Wanaka man Stu Thorne is retiring after 40 years with the Department of Conservation. Photo by...
Wanaka man Stu Thorne is retiring after 40 years with the Department of Conservation. Photo by Matthew Haggart.
Long-serving Wanaka conservationist Stu Thorne has retired from his day-job of 40 years to volunteer for more of the same on a remote Pacific Island, 1000km away from New Zealand.

The Wanaka area branch of the Department of Conservation recently farewelled Mr Thorne and his wife Heather.

The pair are readying themselves for a six-month sojourn to Raoul Island, a remote piece of the Doc estate about 1000km northwest of Cape Reinga and the largest island in the Kermadec archipelago.

The Thornes will be part of a volunteer programme carrying out Doc services on the island and its surrounding marine reserve.

In March 2006, the island claimed the life of Doc worker Mark Kearney, who was killed in a volcanic eruption while stationed at Raoul.

His body has never been found.

Mr Thorne said work on the island would include monitoring a MetService weather station, maintenance of the island's ecosytem, and a weeding programme to help re-establish native vegetation.

"I guess in way it will be more of the same of some of the paid work I've been doing for Doc for years," he said, laughing.

The pair hope to spend more time together travelling with their caravan, fishing, and tramping once they return from Raoul Island in August.

Mr Thorne started working at the Department of Lands and Survey (DLS) - the forerunner to Doc - in 1970 and was initially based at Mt Cook.

He moved to Wanaka, three years later, to spend the rest of his career working among the mountain valleys of Mt Aspiring National Park and the many remote conservation areas of the Doc estate.

He first worked as a ranger within the huts and tracks programme with DLS.

Mr Thorne helped build walking tracks throughout the Wanaka and Makarora Doc estates, as well as replacing and renovating many of the numerous mountain huts scattered throughout the district.
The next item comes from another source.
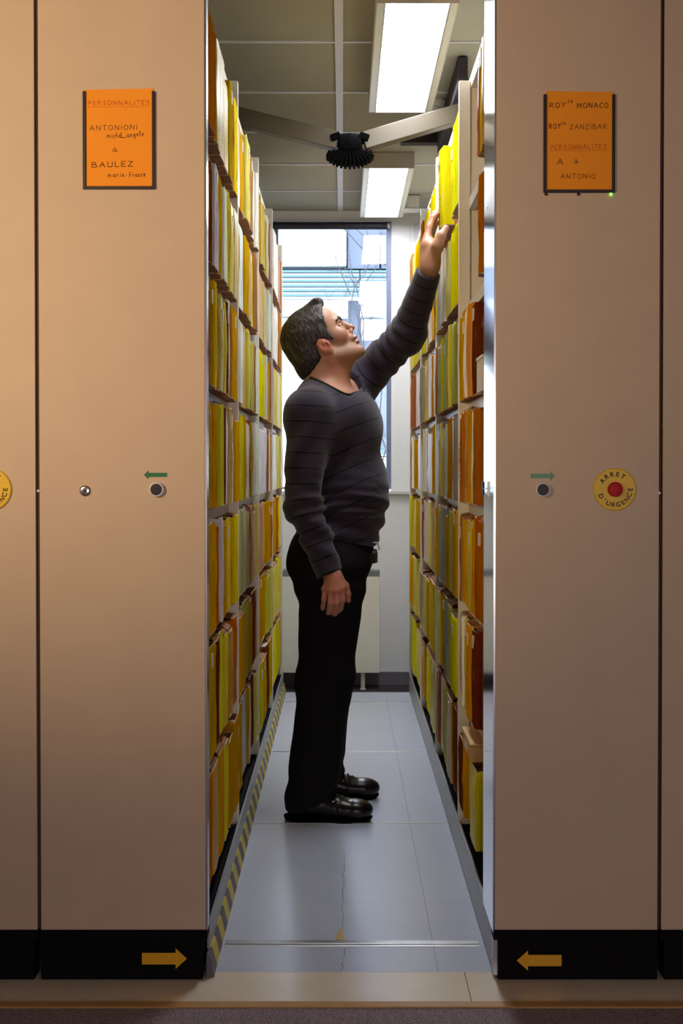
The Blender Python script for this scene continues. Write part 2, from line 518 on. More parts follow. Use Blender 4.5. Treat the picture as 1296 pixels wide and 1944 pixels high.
b.build('wall_strip', M['wall'], wf)
b = MB(); b.box((-1.1, YW - .03, WZ0 - .028), (1.1, YW, WZ0 - .012))
struct(b.build('trim_6', M['shelf'], bevel=.002), 'window sill ledge')
b = MB(); b.box((-1.1, YW - .014, -.032), (1.1, YW, .040))
struct(b.build('baseboard_front', M['baseb']), 'grey baseboard under the window')
# window
win = bpy.data.objects.new('window_1', None); COL.objects.link(win); win.location = ((WX0 + WX1) / 2, YW, WZ0)
struct(win, 'tall window at the end of the aisle')
def wloc(mb, name, mat, bevel=0):
    return mb.build(name, mat, win, bevel=bevel, origin=None)
b = MB(); o = Vector(win.location)
def wb(lo, hi): b.box(Vector(lo) - o, Vector(hi) - o)
wb((WX0, YW + .03, WZ0), (WX0 + .035, YW + .09, WZ1)); wb((WX1 - .026, YW + .005, WZ0), (WX1, YW + .09, WZ1))
wb((WX0, YW + .03, WZ0), (WX1, YW + .09, WZ0 + .012)); wb((WX0, YW + .03, WZ1 - .03), (WX1, YW + .09, WZ1))
wloc(b, 'window_frame', M['frame_blue'], .002)
b = MB(); wb((WX0 + .035, YW + .055, WZ0 + .012), (WX1 - .026, YW + .061, WZ1 - .03))
wloc(b, 'pane', M['glass'])
# roller blind rolled up at the window head
bl = empty('roller_blind', (0, YW - .03, 2.555), 'dark roller blind rolled up along the top of the window', 'blind')
b = MB(); b.lathe([(0.008, -0.39), (.021, -.39), (0.021, 0.252), (.008, .252)], (0, 0, 0), 'x', 18); b.build('roll', M['dark_trim'], bl)
b = MB(); b.lathe([(0.004, 0.252), (.013, .253), (0.013, 0.262), (.004, .263)], (0, 0, 0), 'x', 14); b.build('end_cap', M['ring_white'], bl)
for xa in (.264, -.396):
    b = MB(); b.box((xa, -.012, -.024), (xa + .004, .030, .026)); b.build('bracket', M['frame_blue'], bl)

# radiator under the window
rx0, rx1 = at(470, 1090, 7.30).x, at(720, 1090, 7.30).x
rd = empty('radiator', (0, 4.25, -.032), 'cream panel radiator on a short leg under the window', 'radiator')
z0, z1 = at(0, 1280, 7.2).z + .032, at(0, 1096, 7.2).z + .032
b = MB(); b.box((rx0, -.06, z0), (rx1, .06, z1)); b.build('panel', M['radiator'], rd, bevel=.004)
b = MB()
b.box((rx0, -.058, z1 + .001), (rx1, .06, z1 + .032))
for k in range(22): b.box((rx0 + .01 + k * (rx1 - rx0 - .02) / 22, -.05, z1 + .032), (rx0 + .018 + k * (rx1 - rx0 - .02) / 22, .05, z1 + .036))
b.build('grille', M['grille'], rd)
for ux in (689, 500):
    b = MB(); x = at(ux, 1295, 7.2).x; b.lathe([(.016, 0), (.016, .004), (.0125, .008), (.0125, z0 - .001)], (x, -.02, 0), 'z', 16); b.build('leg', M['radiator'], rd, smooth=False)
b = MB()
for k in range(16): b.box((.205, 4.0 + .010 * 2.1 * k, -.030), (.40, 4.0 + .010 * 2.1 * k + .012, -.022))
b.box((.205, 4.0, -.0315), (.40, 4.34, -.029))
tag(b.build('floor_grating', M['mat']), 'dark ribbed floor grating below the radiator end', 'grating')

# ---------------------------------------------------------------- ceiling fittings
def lamp(near, label):
    y0, y1, x0, x1, zb = near
    L = empty('ceiling_light', ((x0 + x1) / 2, (y0 + y1) / 2, ZC), label, 'ceiling light', 'fluorescent ceiling lights above the aisle')
    w = (x1 - x0) / 2; l = (y1 - y0) / 2; h = ZC - zb
    b = MB()
    t = .004
    b.box((-w, -l, -h), (w, -l + t, -.001)); b.box((-w, l - t, -h), (w, l, -.001))
    b.box((-w, -l + t, -h), (-w + t, l - t, -.001)); b.box((w - t, -l + t, -h), (w, l - t, -.001))
    b.box((-w + t, -l + t, -.012), (w - t, l - t, -.001))
    b.build('housing', M['housing'], L)
    b = MB()
    for sx in (-1, 1):
        xa, xb = sorted((sx * (w - t), sx * (w - .028)))
        b.prism([(xa, -h), (xb, -h), (xb, -h + .004), (xa, -h + .004)], 1, -l + t, l - t)
        xi = sx * (w - .028)
        b.prism([(xi, -h), (xi + sx * .003, -h), (xi - sx * .012, -h + .03), (xi - sx * .015, -h + .03)], 1, -l + t, l - t)
    b.build('side_reflector', M['lamp_rim'], L)
    b = MB(); b.box((-w + .030, -l + t + .002, -h + .006), (w - .030, l - t - .002, -h + .012)); b.build('diffuser', M['diffuser'], L)
    return L
lamp((0.875, 2.075, .100, .346, 2.570), 'bright fluorescent ceiling light closest to the aisle mouth, above the folding arm')
lamp((3.02, 4.20, .095, .330, 2.570), 'bright fluorescent ceiling light at the far end, close to the window')

sd = empty('smoke_detector', tuple(at(822, 205, 5.21).xy) + (ZC,), 'small round white smoke detector on the ceiling behind the first lamp', 'smoke detector')
b = MB(); b.lathe([(.050, 0), (.052, -.012), (.046, -.03), (.044, -.034)], (0, 0, 0), 'z', 28); b.build('base', M['white_plastic'], sd)
b = MB()
for k in range(4):
    b.lathe([(.036 - .003 * k, -.035 - .007 * k), (.040 - .003 * k, -.036 - .007 * k), (.038 - .003 * k, -.039 - .007 * k), (.03 - .003 * k, -.0405 - .007 * k)], (0, 0, 0), 'z', 24)
b.build('sensor_head', M['white_plastic'], sd)
b = MB(); b.box((.405, 1.60, ZC - .105), (.44, 2.60, ZC - .0065)); b.box((.25, 2.60, ZC - .06), (.44, 2.66, ZC - .0065))
tag(b.build('cable_duct', M['mat'], bevel=.003), 'dark boxed cable duct under the ceiling beside the smoke detector', 'duct')
p1 = at(783, 388, 7.0)
b = MB(); b.box((p1.x - .035, p1.y, p1.z - .02), (p1.x + .035, p1.y + .10, ZC - .004)); b.box((p1.x - .04, p1.y - .004, p1.z - .026), (p1.x + .04, p1.y + .102, p1.z - .02))
tag(b.build('junction_box', M['white_plastic'], bevel=.002), 'small white junction box high up near the window', 'junction box')

# folding cable arm with a black bellows joint spanning the aisle
DA = 4.85
arm = empty('folding_cable_arm', tuple(at(664, 282, DA)), 'beige folding cable arm with black bellows joint spanning the aisle overhead', 'cable arm')
o = Vector(arm.location)
def chan(uv0, uv1, name):
    a = at(uv0[0], uv0[1], DA) - o; c = at(uv1[0], uv1[1], DA) - o
    d = (c - a); L = d.length; d.normalize()
    yax = Vector((0, 1, 0)); zax = d.cross(yax) * -1
    if zax.z < 0: zax = -zax
    Mx = Matrix((( d.x, yax.x, zax.x, a.x), (d.y, yax.y, zax.y, a.y), (d.z, yax.z, zax.z, a.z), (0, 0, 0, 1)))
    b = MB(); b.box((0, -.030, -.032), (L, .030, .032), 0, Mx)
    return b.build(name, M['arm_beige'], arm, bevel=.003)
chan((394, 208), (642, 270), 'arm')
chan((888, 212), (690, 270), 'arm')
b = MB()
b.lathe([(.02, -.045), (.046, -.040), (.050, 0), (.046, .040), (.02, .045)], (0, 0, .006), 'x', 20)
for k in range(-6, 7):
    a = k / 6.0 * 1.12
    cx, cz = .062 * math.sin(a) * 1.05, -.010 - .030 * math.cos(a)
    Mx = Matrix.Translation((cx, 0, cz)) @ Matrix.Rotation(-a, 4, 'Y')
    b.box((-.0045, -.042, -.028), (.0045, .042, .024), 0, Mx)
    b.box((-.0075, -.034, -.022), (.0075, .034, .010), 0, Mx)
for s in (-1, 1):
    Mx = Matrix.Translation((s * .052, 0, .036)) @ Matrix.Rotation(s * .35, 4, 'Y')
    b.box((-.018, -.040, -.012), (.018, .040, .012), 0, Mx)
    for q in range(3):
        Mx = Matrix.Translation((s * (.046 + .014 * q), 0, -.026 - .001 * q)) @ Matrix.Rotation(s * -.5, 4, 'Y')
        b.box((-.010, -.04, -.012), (.010, .04, .012), 0, Mx)
bel = b.build('bellows', M['rubber'], arm, bevel=.003)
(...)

He moved to work with Doc's fledging biodiversity programme after 12 years in the job and has since headed breeding, recovery, and re-establishment programmes of several native species in and around Wanaka.

He lists the Lake Wanaka islands breeding programme of buff weka as a highlight of this time, while other bio-diversity programmes he has been involved with include the monitoring of Otago grand skinks, kea, black robins, and native bats at Makarora.

Alongside his bio-diversity work, Mr Thorne has been an educational adviser, taking Doc's conservation messages and programmes into schools.

He has also spent 35 years as a voluntary adviser to Wanaka LandSAR, his knowledge of the Mt Aspiring National Park and its surrounds playing a part in many search and rescue call-outs.

He has also visited the Antarctic eight times on Doc work but the "outstanding" Matukituki Valley is a place which will stay in his memory, particularly the Cascade Saddle track.